**The exercise**.
Hand back each line, unchanged, from the top down to the line where "PI = math.pi" sits.
## begin
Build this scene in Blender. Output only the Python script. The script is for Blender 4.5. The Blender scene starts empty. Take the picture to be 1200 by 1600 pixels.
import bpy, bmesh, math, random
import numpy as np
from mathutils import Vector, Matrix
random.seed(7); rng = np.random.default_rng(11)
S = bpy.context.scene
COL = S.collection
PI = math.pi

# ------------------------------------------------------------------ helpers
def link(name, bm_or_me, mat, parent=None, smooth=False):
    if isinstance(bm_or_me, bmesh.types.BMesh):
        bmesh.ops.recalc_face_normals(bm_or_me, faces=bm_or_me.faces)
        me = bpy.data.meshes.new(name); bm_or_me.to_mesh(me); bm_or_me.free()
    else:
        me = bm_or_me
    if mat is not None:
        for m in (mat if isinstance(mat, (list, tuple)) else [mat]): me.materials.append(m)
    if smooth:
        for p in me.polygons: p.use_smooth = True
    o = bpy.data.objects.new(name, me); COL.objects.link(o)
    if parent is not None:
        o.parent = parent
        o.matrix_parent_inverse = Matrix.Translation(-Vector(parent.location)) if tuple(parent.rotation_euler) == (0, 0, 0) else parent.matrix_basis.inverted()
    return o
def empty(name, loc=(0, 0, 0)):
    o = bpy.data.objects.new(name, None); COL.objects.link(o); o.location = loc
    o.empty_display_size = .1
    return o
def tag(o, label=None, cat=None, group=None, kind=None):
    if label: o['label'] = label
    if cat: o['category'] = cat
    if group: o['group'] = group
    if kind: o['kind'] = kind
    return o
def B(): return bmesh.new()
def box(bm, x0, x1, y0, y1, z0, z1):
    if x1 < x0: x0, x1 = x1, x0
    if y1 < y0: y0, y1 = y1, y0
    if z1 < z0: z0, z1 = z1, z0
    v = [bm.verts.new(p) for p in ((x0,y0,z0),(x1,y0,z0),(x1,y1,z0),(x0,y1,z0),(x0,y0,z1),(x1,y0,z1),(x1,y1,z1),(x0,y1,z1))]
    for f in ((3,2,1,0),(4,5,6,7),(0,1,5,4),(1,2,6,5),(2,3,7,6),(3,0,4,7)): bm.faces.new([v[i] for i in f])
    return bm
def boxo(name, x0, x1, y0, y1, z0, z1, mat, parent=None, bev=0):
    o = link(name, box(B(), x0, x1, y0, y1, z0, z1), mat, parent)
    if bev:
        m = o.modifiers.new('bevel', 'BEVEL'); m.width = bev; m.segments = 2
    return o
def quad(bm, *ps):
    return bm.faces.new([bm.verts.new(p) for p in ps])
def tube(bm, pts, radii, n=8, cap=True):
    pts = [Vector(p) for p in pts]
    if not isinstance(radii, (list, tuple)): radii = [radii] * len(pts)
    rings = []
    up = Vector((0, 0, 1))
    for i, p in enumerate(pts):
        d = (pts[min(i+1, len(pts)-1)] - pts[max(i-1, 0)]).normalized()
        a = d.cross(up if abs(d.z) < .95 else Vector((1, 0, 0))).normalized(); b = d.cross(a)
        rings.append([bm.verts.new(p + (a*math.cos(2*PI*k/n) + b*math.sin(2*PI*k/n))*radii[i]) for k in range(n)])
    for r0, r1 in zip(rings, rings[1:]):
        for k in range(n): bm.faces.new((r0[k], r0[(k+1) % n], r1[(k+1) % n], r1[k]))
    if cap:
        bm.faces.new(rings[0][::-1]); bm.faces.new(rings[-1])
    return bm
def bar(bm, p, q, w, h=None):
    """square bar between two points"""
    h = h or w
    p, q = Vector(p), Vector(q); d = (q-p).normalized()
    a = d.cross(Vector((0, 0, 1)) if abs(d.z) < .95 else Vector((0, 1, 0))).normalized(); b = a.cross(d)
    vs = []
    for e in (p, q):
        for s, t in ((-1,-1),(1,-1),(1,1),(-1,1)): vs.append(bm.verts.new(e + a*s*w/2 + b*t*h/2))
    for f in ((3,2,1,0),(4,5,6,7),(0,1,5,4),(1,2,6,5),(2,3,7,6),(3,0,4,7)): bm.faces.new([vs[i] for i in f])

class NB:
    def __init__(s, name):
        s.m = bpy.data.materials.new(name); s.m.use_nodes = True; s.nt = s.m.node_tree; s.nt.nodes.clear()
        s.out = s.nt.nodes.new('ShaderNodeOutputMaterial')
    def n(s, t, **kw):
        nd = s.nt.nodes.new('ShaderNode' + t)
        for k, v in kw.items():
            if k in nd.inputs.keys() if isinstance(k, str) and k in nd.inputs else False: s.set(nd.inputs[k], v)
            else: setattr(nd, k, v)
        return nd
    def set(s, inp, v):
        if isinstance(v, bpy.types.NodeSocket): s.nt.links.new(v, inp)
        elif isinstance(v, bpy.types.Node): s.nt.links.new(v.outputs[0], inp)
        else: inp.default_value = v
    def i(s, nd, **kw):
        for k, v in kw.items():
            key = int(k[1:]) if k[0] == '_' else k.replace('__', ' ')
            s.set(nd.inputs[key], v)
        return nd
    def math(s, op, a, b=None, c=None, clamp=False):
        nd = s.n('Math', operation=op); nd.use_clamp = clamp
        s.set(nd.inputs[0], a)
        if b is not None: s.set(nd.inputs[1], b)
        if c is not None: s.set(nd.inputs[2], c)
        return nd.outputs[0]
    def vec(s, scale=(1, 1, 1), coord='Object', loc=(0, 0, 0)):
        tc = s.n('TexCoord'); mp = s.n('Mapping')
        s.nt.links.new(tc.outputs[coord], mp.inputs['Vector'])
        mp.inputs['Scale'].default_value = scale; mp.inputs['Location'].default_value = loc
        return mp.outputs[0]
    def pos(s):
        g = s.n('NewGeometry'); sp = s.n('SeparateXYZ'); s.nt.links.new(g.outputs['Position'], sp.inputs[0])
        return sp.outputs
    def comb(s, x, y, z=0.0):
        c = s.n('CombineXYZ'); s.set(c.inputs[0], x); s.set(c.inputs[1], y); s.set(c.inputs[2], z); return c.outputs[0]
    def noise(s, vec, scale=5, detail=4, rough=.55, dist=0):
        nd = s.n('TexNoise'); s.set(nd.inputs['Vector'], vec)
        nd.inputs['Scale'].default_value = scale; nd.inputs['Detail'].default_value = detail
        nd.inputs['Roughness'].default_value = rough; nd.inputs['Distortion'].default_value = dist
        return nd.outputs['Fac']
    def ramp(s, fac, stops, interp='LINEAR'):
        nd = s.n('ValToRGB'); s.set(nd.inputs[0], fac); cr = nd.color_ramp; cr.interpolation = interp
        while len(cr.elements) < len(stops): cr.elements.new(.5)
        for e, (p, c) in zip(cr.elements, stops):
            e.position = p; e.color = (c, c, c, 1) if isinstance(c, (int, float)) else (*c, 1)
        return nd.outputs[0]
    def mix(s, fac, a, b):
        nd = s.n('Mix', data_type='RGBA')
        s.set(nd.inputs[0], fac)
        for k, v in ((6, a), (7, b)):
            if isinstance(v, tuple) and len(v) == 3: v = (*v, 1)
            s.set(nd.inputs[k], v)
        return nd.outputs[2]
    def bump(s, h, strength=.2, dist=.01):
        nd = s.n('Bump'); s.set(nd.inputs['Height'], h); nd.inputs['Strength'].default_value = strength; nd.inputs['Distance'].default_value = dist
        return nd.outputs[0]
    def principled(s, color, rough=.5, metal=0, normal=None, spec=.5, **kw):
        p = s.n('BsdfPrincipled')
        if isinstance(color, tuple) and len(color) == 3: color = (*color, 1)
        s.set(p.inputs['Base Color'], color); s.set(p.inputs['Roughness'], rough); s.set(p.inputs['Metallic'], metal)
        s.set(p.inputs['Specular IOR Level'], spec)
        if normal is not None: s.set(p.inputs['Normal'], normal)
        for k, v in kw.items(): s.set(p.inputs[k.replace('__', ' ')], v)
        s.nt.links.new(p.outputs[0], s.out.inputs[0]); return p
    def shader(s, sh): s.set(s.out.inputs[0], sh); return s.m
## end
**Exercise answer**.
Build this scene in Blender. Output only the Python script. The script is for Blender 4.5. The Blender scene starts empty. Take the picture to be 1200 by 1600 pixels.
import bpy, bmesh, math, random
import numpy as np
from mathutils import Vector, Matrix
random.seed(7); rng = np.random.default_rng(11)
S = bpy.context.scene
COL = S.collection
PI = math.pi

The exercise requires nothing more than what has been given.